Exercise 8.4.1 from What is Mathematics? By Richard Courant
Find pairs $(x, y)$ for $\{x, y\} \in \mathbb{Z} $, that satisfy $153y^3 = 5 - x^3 $
Hi Maths solver,
I have played with it but I have no idea.
Is the worked answer given?
@Melody
Note $153 = 3^2 \cdot 17$
Rearrange the orig. equation: $x^3 = 5 - 153y^3$
You try all the possible combinations of possible modulos.

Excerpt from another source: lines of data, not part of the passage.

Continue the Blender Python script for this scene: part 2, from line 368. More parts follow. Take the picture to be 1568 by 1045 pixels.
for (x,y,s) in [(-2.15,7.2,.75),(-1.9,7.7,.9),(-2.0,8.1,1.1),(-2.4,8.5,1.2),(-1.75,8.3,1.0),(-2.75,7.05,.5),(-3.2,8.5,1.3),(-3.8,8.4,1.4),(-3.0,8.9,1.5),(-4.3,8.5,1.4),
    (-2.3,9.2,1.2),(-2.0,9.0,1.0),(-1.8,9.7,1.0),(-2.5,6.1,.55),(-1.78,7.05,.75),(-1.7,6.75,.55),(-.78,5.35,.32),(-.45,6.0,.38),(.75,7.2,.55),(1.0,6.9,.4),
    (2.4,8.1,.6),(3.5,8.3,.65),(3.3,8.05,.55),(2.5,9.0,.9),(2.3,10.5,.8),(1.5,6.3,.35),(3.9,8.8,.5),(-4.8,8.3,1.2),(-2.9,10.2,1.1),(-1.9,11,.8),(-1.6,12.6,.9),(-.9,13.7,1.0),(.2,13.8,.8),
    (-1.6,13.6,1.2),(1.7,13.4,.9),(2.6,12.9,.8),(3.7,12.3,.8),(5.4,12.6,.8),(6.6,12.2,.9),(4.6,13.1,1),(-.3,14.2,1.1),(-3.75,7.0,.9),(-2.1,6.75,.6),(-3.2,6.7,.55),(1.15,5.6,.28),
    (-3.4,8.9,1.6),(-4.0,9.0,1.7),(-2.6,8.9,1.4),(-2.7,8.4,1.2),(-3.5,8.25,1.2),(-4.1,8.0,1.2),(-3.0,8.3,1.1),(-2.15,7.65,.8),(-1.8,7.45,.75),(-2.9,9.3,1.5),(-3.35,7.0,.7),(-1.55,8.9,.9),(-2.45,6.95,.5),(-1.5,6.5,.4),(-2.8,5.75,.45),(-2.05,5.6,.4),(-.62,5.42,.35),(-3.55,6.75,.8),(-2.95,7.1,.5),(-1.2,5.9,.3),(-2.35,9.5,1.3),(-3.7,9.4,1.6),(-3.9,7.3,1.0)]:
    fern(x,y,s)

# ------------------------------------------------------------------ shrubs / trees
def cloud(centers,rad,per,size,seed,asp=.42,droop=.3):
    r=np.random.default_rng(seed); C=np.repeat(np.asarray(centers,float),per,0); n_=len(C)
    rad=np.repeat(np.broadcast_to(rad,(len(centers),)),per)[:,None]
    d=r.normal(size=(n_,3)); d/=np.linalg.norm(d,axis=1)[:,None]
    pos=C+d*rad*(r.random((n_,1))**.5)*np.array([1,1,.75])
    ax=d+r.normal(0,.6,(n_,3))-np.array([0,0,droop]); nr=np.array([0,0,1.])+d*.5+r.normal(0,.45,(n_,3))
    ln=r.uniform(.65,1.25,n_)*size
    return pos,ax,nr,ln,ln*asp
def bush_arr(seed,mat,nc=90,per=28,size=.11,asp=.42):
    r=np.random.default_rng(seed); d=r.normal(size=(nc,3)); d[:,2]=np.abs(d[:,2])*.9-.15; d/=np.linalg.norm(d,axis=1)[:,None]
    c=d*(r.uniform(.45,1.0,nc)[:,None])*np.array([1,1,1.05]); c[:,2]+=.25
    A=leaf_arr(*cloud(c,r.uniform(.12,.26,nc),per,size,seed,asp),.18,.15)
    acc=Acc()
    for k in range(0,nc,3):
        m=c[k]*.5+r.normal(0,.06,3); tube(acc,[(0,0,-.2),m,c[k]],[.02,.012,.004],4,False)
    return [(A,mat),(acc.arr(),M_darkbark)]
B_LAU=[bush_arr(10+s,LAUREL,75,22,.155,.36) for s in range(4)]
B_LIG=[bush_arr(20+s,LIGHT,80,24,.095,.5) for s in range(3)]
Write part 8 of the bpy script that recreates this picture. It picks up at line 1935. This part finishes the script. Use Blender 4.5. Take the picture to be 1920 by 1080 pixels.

At one point or another, you end up with $\pmod 9$
So, if we try to simplify mod 9...
$x^3 \equiv 5 \pmod 9$
Consider this.
You have $x = n-1, n, n+1, n = 3k, k \in \mathbb{Z}$
If you have $x=n,$ obviously $x^3 \equiv 0 \pmod 9$
But…
If you have $x=n-1,$ you have $n^3 - 3n^2 + 3n - 1 \equiv -1 \pmod 9$
If you have $x = n+1,$ you have $n^3 + 3n^2 - 3n + 1 \equiv 1 \pmod 9$
So $x^3 \equiv \{-1, 0, 1\} \pmod 9$
But we have $x^3 \equiv 5 \pmod 9$ which is a contradiction. Thus there are 0 solutions.